[TASK GOAL]:
Begin at the first line and end at the line containing "ORG[o.name] = Vector(loc);". Extract exactly those lines.

[SOURCE EXCERPT]:
** start **
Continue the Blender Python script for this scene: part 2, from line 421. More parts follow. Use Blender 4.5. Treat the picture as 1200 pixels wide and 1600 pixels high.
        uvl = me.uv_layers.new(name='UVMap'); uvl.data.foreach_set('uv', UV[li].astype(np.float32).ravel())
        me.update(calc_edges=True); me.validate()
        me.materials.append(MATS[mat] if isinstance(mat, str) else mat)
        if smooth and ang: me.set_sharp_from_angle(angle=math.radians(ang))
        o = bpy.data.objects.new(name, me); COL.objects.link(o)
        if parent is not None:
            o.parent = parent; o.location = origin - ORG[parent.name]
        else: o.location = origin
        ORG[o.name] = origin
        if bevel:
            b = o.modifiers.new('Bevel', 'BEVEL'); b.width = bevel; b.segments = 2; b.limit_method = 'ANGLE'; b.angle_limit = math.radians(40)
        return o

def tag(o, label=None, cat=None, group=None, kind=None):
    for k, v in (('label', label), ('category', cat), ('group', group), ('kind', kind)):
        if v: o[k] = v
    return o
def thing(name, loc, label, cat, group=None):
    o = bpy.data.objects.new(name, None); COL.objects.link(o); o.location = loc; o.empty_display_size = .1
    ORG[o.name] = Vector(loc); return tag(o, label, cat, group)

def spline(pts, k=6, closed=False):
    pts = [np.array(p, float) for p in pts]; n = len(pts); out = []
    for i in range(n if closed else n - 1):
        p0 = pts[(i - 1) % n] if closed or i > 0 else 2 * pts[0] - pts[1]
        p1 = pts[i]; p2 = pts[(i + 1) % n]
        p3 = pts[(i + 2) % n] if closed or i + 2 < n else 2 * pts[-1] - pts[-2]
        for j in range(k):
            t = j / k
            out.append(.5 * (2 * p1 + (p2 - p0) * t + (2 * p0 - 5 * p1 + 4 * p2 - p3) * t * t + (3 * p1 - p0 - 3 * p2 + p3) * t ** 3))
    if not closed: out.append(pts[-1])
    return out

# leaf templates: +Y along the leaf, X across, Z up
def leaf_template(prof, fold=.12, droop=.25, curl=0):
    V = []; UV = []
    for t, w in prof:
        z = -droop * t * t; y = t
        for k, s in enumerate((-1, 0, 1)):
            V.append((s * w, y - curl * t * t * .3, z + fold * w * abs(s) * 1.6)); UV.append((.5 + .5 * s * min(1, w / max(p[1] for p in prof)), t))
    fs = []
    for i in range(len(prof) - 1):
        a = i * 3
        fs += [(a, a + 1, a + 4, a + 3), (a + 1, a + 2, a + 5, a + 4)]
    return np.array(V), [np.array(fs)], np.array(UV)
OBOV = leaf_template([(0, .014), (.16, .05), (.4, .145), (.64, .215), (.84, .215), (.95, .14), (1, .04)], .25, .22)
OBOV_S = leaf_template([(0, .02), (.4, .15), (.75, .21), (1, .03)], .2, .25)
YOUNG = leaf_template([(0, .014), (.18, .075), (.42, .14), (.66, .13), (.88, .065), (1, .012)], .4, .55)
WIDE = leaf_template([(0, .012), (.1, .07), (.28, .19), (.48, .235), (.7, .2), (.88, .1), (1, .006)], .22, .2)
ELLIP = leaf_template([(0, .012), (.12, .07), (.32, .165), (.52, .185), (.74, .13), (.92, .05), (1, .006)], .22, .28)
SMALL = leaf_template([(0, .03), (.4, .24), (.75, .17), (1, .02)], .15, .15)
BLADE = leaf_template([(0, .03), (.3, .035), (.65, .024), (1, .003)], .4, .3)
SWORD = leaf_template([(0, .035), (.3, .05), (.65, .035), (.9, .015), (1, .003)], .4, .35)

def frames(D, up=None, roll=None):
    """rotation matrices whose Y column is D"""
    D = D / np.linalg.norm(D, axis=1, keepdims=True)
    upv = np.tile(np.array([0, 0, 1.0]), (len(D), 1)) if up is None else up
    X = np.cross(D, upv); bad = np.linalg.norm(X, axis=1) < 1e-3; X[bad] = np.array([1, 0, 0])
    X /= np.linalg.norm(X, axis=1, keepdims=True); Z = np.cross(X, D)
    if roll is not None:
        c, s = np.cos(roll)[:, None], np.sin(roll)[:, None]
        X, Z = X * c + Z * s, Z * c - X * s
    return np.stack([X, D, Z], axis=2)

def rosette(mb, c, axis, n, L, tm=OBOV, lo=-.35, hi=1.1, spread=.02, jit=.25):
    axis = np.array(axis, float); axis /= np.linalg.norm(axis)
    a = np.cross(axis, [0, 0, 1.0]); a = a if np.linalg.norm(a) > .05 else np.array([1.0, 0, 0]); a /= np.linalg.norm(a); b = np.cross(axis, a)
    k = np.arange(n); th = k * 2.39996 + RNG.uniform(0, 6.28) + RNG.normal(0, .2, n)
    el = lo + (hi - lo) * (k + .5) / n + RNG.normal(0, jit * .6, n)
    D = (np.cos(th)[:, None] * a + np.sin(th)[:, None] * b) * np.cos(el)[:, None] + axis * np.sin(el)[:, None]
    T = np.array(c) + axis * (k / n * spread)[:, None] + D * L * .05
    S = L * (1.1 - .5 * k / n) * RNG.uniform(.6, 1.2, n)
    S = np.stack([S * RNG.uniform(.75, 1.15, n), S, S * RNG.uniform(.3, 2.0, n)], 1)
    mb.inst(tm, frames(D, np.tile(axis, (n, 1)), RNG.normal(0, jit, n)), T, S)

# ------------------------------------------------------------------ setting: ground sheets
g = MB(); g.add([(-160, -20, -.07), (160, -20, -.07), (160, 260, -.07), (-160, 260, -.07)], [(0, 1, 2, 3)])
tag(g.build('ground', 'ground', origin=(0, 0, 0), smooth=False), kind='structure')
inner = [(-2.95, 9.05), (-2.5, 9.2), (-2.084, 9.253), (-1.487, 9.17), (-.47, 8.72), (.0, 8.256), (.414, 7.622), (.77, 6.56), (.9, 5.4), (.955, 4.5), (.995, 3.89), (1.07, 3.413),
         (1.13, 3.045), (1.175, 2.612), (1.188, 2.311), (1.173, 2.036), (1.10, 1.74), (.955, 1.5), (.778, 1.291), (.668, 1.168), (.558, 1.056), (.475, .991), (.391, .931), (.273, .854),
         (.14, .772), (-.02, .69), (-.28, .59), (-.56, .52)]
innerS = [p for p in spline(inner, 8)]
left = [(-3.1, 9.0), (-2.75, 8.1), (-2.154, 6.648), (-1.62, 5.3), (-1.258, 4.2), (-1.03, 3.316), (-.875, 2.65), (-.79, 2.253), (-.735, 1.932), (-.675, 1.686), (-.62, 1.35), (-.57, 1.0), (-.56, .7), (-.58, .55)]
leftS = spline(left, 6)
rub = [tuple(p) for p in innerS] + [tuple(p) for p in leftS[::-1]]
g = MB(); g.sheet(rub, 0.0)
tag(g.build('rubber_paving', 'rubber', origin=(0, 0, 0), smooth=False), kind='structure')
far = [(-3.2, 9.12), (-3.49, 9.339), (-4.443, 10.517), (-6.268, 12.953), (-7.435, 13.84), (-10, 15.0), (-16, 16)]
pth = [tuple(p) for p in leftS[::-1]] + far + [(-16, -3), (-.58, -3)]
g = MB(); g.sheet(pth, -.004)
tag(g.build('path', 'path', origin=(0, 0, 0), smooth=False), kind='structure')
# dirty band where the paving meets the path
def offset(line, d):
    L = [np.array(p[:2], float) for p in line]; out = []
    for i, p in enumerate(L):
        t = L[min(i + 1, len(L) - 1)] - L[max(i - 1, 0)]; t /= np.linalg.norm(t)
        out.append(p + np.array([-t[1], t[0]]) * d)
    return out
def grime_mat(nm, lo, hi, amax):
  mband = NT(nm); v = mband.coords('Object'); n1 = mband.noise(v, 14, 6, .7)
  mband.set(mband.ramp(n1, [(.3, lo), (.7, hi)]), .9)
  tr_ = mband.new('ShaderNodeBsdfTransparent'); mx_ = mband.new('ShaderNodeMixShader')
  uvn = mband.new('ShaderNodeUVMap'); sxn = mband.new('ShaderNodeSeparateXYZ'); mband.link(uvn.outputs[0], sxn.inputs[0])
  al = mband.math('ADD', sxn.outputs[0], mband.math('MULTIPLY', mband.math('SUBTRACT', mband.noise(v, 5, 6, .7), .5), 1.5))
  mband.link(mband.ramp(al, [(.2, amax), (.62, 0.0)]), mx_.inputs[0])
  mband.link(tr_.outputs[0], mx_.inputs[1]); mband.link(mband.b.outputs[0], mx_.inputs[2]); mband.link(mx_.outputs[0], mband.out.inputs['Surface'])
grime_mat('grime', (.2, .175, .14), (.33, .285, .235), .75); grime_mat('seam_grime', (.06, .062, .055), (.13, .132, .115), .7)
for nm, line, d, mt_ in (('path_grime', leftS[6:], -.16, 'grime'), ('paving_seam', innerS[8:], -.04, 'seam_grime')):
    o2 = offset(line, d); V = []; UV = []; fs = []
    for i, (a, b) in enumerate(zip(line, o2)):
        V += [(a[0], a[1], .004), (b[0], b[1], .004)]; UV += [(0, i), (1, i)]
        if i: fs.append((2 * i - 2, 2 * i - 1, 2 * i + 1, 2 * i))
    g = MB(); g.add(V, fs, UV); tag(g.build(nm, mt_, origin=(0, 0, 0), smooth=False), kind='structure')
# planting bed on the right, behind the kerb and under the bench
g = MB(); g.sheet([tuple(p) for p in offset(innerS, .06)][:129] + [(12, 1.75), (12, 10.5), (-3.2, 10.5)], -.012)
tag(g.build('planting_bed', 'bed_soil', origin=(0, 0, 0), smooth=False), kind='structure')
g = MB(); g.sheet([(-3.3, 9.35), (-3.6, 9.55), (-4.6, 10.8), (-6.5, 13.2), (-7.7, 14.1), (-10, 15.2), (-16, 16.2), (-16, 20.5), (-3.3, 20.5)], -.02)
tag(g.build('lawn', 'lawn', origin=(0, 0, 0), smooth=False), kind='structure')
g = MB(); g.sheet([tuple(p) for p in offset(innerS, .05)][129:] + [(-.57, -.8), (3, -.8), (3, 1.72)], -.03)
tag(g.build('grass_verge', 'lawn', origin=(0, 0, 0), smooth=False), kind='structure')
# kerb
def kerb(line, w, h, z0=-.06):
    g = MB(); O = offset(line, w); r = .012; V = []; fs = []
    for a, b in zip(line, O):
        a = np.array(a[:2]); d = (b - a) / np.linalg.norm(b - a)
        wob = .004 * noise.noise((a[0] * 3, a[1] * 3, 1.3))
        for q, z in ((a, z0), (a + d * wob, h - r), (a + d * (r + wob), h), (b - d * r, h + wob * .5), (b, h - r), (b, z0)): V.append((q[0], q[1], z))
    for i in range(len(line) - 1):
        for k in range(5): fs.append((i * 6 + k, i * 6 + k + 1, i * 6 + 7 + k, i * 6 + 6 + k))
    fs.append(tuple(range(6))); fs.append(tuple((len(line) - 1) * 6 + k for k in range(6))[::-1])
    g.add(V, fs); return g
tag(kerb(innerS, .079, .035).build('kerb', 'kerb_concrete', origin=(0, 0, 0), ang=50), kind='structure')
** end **
[FULL RESPONSE]:
Continue the Blender Python script for this scene: part 2, from line 421. More parts follow. Use Blender 4.5. Treat the picture as 1200 pixels wide and 1600 pixels high.
        uvl = me.uv_layers.new(name='UVMap'); uvl.data.foreach_set('uv', UV[li].astype(np.float32).ravel())
        me.update(calc_edges=True); me.validate()
        me.materials.append(MATS[mat] if isinstance(mat, str) else mat)
        if smooth and ang: me.set_sharp_from_angle(angle=math.radians(ang))
        o = bpy.data.objects.new(name, me); COL.objects.link(o)
        if parent is not None:
            o.parent = parent; o.location = origin - ORG[parent.name]
        else: o.location = origin
        ORG[o.name] = origin
        if bevel:
            b = o.modifiers.new('Bevel', 'BEVEL'); b.width = bevel; b.segments = 2; b.limit_method = 'ANGLE'; b.angle_limit = math.radians(40)
        return o

def tag(o, label=None, cat=None, group=None, kind=None):
    for k, v in (('label', label), ('category', cat), ('group', group), ('kind', kind)):
        if v: o[k] = v
    return o
def thing(name, loc, label, cat, group=None):
    o = bpy.data.objects.new(name, None); COL.objects.link(o); o.location = loc; o.empty_display_size = .1
    ORG[o.name] = Vector(loc); return tag(o, label, cat, group)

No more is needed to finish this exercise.